Kemal Yurtbay ile aramızda geçen  kısa söyleşi şöyle:  

-          Kemal Bey, siz Kandilli’de uzun yıllar dispanserde görev yaptınız. Şimdi Mart 2023 aradan kaç yıl geçti?

-          1984 tarihinde ayrıldım Kandilli’den, demek ki 40 sene mi oldu. Geçen sene Mart ayında Kandilli’ye gittim ama oralar hep harap olmuş evler, köyler, misafirhanesini bulamadım orada taş bile kalmamış. Üzüldüm o halini görünce, sinemalar yok olmuş orda eski Kandilli kalmamış. Rüya gibi şehirdi Kandilli insanlar 24 saat beraber komşulukları vardı kimin derdi sıkıntısı varsa onun yanına gelir yardım ederdi sonuna kadar. Ama o Kandilli kültürü hatta Kandilli Kültür Derneği kuruldu o zamanlar biliyorsundur bilmiyorum hala devam ediyor mu? Ona katılmak isterim ne zamansa onun tarihi gelmek isterim. Hakikaten Kandilli hayatımda büyük izler bıraktı benim.

-          Peki, Kandilli denince aklınıza ne geliyor ilk önce?

-          Kandilli denince ilk komşuluk geliyor, üreten geliyor, işçi geliyor, grizu patlaması geliyor, 83’müydü o grizu patlaması hala unutamıyorum 24 saat eve gidemedim 103 şehidimizi ben tek tek saydım baktım benim görevimdi girenlere yakınlarına kimlik tespiti yaptırdım o zamanlar, çok acı bir hatıra benim için ve eve gittiğim zaman oradan radyoyu açtım ve hüngür hüngür ağlamıştım o zaman.

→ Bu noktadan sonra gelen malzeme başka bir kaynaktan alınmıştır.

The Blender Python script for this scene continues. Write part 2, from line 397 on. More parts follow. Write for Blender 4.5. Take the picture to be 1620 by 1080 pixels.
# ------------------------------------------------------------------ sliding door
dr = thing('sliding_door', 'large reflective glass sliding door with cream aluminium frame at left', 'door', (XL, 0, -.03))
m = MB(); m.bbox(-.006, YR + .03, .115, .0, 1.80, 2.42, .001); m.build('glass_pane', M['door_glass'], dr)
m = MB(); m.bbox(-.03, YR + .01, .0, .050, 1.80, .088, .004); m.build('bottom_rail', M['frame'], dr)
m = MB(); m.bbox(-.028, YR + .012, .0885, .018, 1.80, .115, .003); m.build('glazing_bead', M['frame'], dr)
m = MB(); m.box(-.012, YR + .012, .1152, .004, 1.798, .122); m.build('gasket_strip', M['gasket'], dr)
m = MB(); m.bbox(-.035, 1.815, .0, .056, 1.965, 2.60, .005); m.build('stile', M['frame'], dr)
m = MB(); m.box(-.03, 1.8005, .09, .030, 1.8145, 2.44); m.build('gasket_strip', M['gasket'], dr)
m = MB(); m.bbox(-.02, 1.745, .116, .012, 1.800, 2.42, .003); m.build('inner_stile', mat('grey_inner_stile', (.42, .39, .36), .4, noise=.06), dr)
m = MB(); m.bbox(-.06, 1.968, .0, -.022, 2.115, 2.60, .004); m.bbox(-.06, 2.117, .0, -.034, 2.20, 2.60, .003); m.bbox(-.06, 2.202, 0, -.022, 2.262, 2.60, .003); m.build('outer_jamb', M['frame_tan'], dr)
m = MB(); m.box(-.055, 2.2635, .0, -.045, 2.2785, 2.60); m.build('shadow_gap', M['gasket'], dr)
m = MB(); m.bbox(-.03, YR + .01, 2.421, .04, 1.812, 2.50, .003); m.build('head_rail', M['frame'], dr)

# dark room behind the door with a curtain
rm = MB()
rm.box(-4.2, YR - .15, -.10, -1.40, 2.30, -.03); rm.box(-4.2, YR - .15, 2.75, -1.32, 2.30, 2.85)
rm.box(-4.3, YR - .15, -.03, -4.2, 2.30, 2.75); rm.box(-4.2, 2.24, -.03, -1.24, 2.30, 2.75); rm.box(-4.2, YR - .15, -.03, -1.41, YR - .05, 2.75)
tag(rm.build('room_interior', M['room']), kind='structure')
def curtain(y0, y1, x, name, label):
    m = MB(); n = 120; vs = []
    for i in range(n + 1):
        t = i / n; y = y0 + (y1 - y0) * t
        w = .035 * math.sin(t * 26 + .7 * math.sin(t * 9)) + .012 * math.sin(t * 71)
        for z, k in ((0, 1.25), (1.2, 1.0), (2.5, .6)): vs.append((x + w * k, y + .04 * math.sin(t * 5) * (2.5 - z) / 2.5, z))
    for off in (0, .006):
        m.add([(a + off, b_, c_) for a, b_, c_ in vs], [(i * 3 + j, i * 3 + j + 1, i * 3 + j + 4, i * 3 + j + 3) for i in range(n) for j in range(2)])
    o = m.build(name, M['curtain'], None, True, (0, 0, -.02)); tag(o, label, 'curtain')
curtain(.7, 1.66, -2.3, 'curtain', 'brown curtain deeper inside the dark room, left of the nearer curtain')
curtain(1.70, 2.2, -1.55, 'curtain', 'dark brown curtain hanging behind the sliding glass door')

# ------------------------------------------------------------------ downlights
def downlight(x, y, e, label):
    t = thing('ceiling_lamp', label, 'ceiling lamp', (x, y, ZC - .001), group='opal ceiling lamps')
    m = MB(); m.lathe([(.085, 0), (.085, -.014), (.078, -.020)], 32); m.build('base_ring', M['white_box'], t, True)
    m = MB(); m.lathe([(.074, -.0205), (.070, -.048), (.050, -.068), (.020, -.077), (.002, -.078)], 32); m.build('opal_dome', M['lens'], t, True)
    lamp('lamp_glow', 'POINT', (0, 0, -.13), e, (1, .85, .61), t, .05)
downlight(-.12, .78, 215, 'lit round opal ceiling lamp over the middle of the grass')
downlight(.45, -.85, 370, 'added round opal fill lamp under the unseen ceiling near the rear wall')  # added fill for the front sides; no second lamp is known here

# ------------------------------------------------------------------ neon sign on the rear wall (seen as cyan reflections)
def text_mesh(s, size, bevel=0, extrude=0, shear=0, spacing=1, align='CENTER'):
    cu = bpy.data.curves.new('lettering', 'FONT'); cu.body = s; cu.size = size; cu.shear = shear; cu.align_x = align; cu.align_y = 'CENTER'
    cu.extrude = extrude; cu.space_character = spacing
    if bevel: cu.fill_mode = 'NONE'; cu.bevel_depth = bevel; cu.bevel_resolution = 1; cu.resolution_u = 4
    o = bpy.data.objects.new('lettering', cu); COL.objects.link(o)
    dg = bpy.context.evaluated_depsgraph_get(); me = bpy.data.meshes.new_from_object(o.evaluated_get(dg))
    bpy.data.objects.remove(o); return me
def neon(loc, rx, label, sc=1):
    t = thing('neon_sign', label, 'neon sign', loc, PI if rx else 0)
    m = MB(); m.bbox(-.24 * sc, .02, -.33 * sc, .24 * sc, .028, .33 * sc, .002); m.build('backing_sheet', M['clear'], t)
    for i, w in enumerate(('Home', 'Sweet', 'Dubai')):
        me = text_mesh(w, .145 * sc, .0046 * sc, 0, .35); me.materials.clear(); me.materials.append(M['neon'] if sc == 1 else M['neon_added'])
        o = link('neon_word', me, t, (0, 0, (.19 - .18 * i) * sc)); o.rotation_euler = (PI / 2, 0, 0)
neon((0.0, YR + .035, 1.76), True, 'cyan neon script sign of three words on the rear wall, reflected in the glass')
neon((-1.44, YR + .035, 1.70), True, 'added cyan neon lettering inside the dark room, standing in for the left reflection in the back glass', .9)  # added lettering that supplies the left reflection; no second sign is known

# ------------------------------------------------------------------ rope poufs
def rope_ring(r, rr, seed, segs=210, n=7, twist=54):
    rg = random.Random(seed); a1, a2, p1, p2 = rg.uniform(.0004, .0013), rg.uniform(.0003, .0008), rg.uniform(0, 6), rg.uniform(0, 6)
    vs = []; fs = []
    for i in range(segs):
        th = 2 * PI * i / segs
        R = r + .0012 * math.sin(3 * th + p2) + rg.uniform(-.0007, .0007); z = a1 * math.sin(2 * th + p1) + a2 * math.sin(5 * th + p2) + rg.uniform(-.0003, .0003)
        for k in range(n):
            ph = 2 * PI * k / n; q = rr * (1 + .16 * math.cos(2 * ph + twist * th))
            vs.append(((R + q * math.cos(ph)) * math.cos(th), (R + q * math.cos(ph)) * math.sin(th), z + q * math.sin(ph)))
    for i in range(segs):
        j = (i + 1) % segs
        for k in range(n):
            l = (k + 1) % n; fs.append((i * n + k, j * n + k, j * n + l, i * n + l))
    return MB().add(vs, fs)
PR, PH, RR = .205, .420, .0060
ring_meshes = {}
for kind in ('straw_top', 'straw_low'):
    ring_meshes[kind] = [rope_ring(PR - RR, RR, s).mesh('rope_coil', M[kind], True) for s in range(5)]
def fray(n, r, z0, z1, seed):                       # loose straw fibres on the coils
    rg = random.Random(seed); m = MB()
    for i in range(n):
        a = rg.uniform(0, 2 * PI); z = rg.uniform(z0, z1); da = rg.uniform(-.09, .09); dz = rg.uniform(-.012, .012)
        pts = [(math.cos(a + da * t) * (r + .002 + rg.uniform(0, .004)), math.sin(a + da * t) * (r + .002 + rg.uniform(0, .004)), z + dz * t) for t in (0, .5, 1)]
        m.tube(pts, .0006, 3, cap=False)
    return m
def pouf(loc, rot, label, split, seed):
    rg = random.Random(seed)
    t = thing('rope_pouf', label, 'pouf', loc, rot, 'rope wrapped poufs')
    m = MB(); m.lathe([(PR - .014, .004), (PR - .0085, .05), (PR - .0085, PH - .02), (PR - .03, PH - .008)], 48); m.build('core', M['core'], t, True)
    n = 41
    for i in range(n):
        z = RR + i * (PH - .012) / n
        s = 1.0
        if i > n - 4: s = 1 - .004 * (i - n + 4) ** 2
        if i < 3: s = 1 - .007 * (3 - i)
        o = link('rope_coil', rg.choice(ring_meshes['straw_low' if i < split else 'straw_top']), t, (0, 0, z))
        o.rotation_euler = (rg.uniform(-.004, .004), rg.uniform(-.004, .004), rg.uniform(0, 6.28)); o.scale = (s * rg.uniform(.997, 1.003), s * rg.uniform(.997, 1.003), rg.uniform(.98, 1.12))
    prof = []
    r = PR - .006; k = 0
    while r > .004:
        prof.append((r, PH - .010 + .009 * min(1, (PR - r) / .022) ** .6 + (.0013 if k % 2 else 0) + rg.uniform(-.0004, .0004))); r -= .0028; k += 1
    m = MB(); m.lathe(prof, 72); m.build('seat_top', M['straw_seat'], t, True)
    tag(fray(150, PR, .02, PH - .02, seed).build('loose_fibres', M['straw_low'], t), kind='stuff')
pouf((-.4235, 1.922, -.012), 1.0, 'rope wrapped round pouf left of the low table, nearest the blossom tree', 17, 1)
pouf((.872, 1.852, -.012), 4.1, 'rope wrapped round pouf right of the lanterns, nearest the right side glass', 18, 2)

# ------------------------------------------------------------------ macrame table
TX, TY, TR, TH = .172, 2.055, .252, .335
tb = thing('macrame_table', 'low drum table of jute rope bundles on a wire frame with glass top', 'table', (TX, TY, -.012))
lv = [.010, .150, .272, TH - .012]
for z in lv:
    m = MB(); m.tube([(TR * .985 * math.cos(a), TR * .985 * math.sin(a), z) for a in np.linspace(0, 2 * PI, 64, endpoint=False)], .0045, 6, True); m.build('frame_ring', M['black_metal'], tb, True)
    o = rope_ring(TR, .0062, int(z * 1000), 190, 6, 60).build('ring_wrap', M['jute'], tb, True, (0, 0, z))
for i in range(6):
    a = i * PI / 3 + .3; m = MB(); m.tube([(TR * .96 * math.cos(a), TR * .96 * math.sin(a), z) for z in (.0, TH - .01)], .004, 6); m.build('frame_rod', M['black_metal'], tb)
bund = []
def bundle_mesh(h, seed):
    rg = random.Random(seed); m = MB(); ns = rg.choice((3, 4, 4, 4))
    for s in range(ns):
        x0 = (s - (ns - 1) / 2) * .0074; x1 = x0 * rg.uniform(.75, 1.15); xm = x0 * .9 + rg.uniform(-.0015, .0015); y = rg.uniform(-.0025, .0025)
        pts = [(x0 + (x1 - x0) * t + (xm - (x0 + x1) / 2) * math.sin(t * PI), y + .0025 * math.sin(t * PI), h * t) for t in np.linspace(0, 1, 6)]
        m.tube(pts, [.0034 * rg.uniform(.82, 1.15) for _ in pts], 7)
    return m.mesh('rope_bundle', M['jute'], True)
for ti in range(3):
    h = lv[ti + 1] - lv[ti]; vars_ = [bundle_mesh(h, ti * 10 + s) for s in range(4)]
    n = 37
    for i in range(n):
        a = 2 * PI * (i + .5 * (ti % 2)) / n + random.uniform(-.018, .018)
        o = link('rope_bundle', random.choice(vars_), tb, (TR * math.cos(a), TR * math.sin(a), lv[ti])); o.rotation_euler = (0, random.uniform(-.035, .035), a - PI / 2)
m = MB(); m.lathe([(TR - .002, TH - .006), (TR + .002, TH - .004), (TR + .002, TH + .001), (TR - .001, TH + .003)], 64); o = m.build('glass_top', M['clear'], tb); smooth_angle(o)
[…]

Yani öyle bir acı hatıramızda var ama eski Kandilli’yi özlüyorum. Keşke tekrar orada olabilsek ama dünya değişiyor her şey değişiyor. Seni burada 40 yıl sonra gördüm Eyüp kardeşim çok sevindim. Her şeye rağmen hayat devam ediyor. Artık emekli olduk ama hala hayattan ümidimizi kesmedik ümit her zaman var. Hala biz ülkemizi geliştireceğiz, ülkemizi tekrar aydınlığa getirmek için elimizi taşın altına soktuk o yüzden zaten buradayız. Sen de bu işin peşindesin onu da biliyorum. Ortak paydamız demokrasi, insan hakları ve aydınlık bir Türkiye, üreten bir Türkiye onu istiyoruz. Bu hedefimize eninde sonunda kavuşacağız. Ümitsizliğe yer yok diyorum.